Next week, I've been lucky enough to be invited to a workshop hosted by the Institute for the Study of the Ancient World at NYU. The workshop will focus on the challenges and opportunities of using digital data in archaeological research and bring together a wide range of scholars who are using digital data in various ways. To get folks onto the same page, we've been asked to complete a fairly simple homework assignment. One of the questions is whether anyone (or a group) owns or manages our data and whether there are any ways that we would like to centralize or better coordinate our digital workflow.
This afternoon, we have a meeting with various University of North Dakota folks to discuss our "emerging" Working Group for Digital and New Media. The working group is largely an artificial creation that was brought together in order to apply for money that the University President was offering for innovative, inter and trans disciplinary groups on campus. The Working Group includes faculty from English, History, Music, Scientific Computing, and the head librarian here. It appears that we will receive a substantial infusion of funding to stimulate (in the language of the day) collaboration and innovation. While the details are still being worked out, I think it is likely that some of funds will go toward creating a centralized Digital and New Media Lab.
In the lead up to my meeting today and my meeting in New York next week, I've been thinking about how often I still regard data and the digital realm as something that needs to be managed, centralized, and structured. We have been talking about archaeological data management and the creation of a "center" for digital and new media on campus. At the same time it is becoming more and more obvious that our ability to produce and manipulate digital data is becoming increasing de-centered and de-centralized. As our digital data gathering devices (cameras, GPS units, phones, laptops, video, et c.) proliferate and expertise proliferates -- we have multiple people who can manipulate and create databases, spreadsheets, and GIS. Even in these conditions, we can certainly imagine the utility of a single data manager or a system that can integrate digital media from a variety of devices and organize them systematically (after all, analogue data has a tendency to proliferate on archaeological projects as well and it projects have always prioritized the need to archive, organize, and record systematically). The future of data management, however, may not be in such centralized and managed collections. These collections may be built around commonly agreed upon standards or best-practices, but even these centrally administered structures might not suit all the potential types of data, organizing questions, or analytical units that creative archaeologists can imagine. We may look to a future where researchers emphasize the production of concordances that relate different kinds of data to one another as the methods, data types, and applications expand. The issue remains, of course, that data to be useful nevertheless needs to be organized and preserved in some way, but it's hard to imagine such a radically decentered kind of data management method.
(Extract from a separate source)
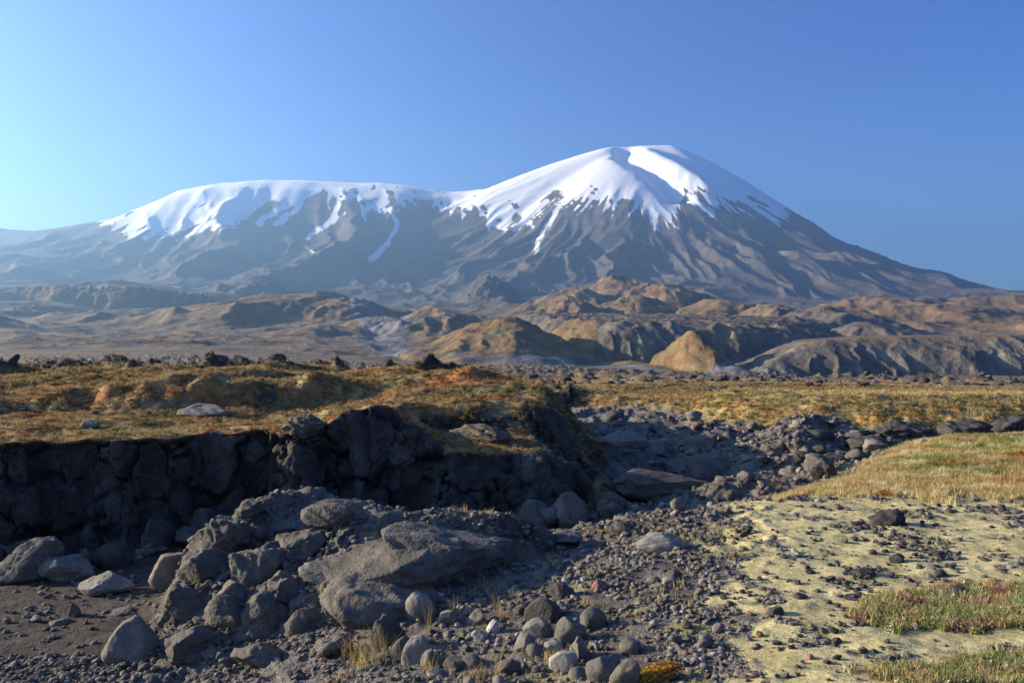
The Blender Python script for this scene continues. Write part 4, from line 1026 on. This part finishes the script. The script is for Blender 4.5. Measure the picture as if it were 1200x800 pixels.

As an example, I've been talking with Timothy Gregory about how to manage digital data produced by the Isthmia Excavations. Like many large scale projects several different groups of people are producing and using data from Isthmia. Each group has its own research questions, data collection tools (ranging from experiment RDF tags to GPS), data management systems (ranging from Autocad to ArcGIS to Microsoft Access and legacy formats), and time frames. There is simply no way to produce a system that integrates this data as it is being produced and some of the data might be inherently resistant to combination. Nevertheless all of this information deserves to be archived and perhaps even maintained.
A similar, decentralized future might await the Working Group in the Digital and New Media. While it is easy enough to imagine how various groups on campus might benefit from pooling resources to satisfy specific hardware and software needs (high-end computers, large-scale storage, server space, access to applications and devices), it seems strangely outmoded to talk about a center for something like digital and new media since these technologies have done some much to de-center the production of texts, media objects, and even certain key elements in the public discourse. It seems more forward looking to imagine the creation of various nodes where individuals, groups, hardware and software could combine to solve specific problems and then disperse to ensure that the community as a whole can maximize the investments in capital (i.e. software, hardware, space). I like the model of an art gallery that can be re-arranged for various installations and exhibits quickly and efficiently. While an artist would have to accommodate some basic structures, like the architectural structure of the space, there would exist a fair degree of flexibility with the best galleries being open to a range of different kinds of exhibits.
Of course, these ideas are naive. After all, the existence of a center is as vital to archaeological research as campus politics. Resources are tied to professional credit and control backed by notions of intellectual and physical property. Restricted access to archaeological data has long formed a basic structure for academic research. The freedom provided by unfettered control over technological resources allows for the kind of personally, unstructured environment where a scholar is free to experiment, explore, and fail without impacting other members of the community. Finally, the center structures responsibility and accountability -- watchwords in the current economic and political climate. Someone being in charge of the data and in charge of resources ensure that someone can be held accountable for failure as well as successes. The urge to centralize is pragmatic reflection of the will to power.